Defendant compares her exclusion from the Quarter to that in Trop v. Dulles, 356 U.S. 86, 78 S. Ct. 590, 2 L. Ed. 2d 630 (1958) where "denationalization" of an American convicted of wartime desertion was invalidated. Ms. Morgan contends that her ban from the French Quarter is void because it is the substantial equivalent of the loss of citizenship struck down in Trop. Other states have invalidated conditions requiring that a probationer leave a particular city, county or state. See, for example, Hoggett v. State, 101 Miss. 269, 57 So. 811 (1912); People v. Baum, 251 Mich. 187, 231 N.W. 95 (1930); In re Scarborough, 76 Cal. App. 2d 648, 173 P.2d 825 (1946); and Weigand v. Commonwealth, 397 S.W.2d 780 (Ky., 1965). However, the French Quarter is a small geographical area; an historical district of New Orleans with carefully delineated boundaries. In addition to antiquity, it is noted for night life, drinking, and prostitution. A restriction against entering a relatively small geographical area of one city can hardly be equated with loss of citizenship, or banishment from a city, county or state. Compare State v. Chestnut, 11 Utah 2d 142, 356 P.2d 36 (1960); State v. Collett, 232 Ga. 668, 208 S.E.2d 472 (Ga., 1974); and Wilson v. State, 151 Ga.App. 501, 260 S.E.2d 527 (Ga., 1979). Moreover, the condition of probation is reasonably related to Ms. Morgan's rehabilitation.

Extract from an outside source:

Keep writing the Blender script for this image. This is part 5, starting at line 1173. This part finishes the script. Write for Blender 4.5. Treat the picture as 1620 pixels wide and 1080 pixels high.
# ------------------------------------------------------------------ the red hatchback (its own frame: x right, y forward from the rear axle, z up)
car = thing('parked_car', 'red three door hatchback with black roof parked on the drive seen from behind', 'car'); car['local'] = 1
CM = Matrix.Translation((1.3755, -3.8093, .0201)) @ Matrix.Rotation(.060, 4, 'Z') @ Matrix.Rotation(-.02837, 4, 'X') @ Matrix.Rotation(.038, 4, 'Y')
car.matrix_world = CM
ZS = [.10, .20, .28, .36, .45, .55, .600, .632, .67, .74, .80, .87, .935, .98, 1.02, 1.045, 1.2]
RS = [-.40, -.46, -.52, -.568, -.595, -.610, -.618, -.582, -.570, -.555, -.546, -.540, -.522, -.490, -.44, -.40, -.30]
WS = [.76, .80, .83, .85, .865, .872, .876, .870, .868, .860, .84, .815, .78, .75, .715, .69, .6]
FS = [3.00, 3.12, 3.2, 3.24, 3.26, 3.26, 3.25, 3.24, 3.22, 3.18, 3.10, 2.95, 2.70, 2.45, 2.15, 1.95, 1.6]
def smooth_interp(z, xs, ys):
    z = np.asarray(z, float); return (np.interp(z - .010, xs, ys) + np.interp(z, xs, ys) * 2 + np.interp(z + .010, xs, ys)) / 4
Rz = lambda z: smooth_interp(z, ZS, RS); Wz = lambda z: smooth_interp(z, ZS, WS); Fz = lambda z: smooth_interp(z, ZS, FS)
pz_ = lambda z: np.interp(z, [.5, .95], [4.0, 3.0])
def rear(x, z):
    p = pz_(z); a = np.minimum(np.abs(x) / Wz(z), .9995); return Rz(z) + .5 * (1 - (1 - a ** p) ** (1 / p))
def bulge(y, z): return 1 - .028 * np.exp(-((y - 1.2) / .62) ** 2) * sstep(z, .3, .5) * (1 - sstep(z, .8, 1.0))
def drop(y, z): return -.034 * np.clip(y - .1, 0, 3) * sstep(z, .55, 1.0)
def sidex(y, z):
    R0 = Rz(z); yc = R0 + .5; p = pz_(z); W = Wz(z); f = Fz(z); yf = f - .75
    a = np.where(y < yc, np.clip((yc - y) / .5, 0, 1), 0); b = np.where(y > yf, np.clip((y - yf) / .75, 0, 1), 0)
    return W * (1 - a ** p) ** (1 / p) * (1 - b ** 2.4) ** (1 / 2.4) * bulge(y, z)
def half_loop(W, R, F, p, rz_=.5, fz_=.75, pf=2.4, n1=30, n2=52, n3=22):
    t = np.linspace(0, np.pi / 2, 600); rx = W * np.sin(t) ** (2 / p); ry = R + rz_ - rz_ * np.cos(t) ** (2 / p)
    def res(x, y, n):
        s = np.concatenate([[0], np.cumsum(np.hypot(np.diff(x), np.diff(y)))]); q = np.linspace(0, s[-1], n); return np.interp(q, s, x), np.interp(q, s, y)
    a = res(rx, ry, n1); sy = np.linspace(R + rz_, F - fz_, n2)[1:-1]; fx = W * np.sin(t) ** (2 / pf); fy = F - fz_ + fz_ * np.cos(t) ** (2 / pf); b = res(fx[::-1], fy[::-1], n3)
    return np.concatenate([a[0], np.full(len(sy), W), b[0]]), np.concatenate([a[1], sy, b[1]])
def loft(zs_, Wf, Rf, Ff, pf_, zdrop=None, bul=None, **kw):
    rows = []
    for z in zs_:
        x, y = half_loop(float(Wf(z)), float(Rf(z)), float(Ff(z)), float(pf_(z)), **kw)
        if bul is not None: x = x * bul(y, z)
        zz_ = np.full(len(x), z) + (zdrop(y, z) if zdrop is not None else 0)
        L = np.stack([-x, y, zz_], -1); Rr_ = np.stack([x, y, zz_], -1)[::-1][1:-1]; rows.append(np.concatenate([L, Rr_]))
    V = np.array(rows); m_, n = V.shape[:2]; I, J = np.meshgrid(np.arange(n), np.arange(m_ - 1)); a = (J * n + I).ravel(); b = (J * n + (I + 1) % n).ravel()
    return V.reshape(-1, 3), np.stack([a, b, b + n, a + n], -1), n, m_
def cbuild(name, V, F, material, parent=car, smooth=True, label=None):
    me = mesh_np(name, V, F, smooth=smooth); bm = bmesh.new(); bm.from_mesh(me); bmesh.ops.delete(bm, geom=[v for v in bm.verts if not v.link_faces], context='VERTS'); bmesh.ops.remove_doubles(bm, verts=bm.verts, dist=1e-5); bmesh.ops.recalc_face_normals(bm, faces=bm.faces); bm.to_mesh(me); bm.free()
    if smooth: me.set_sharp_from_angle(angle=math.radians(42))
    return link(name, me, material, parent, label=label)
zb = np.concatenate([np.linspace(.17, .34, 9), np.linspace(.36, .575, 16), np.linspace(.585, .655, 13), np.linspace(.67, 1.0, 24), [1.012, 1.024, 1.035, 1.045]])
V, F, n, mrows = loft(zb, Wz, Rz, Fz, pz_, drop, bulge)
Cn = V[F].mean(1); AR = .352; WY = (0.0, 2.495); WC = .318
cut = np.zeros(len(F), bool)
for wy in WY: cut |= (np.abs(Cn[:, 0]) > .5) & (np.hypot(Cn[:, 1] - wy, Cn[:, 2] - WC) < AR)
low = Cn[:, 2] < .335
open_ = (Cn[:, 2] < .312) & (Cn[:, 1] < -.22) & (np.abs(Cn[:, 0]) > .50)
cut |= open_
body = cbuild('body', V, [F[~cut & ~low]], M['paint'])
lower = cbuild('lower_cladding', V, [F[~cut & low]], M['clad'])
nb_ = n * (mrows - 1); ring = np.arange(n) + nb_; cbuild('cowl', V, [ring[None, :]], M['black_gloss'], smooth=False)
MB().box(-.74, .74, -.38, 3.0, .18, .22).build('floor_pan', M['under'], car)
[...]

LSA-C.Cr.P. art. 895.A provides:

"A. When the court suspends the imposition or execution of sentence and places a defendant on probation, it shall require the defendant to refrain from criminal conduct and it may impose any specific conditions reasonably related to his rehabilitation, including any of the following:

"That the defendant shall:

*367 "(8) Refrain from frequenting unlawful or disreputable places or consorting with disreputable persons; . . .".

A trial judge has wide latitude in imposing conditions of probation. State v. Credeur, 328 So. 2d 59 (La., 1976). The proviso that defendant remain out of the French Quarter is apparently based upon the theory that Ms. Morgan's rehabilitation would best be served by removing her from an environment in which offenses of prostitution are frequently committed. The condition is reasonable and within the trial judge's discretion.

The assignment has no merit.

For the foregoing reasons, defendant's conviction and sentence are affirmed.


DENNIS, J., specially concurring.


[1] When there is "no evidence", there is also, of course, insufficient evidence to convince a reasonable trier of fact.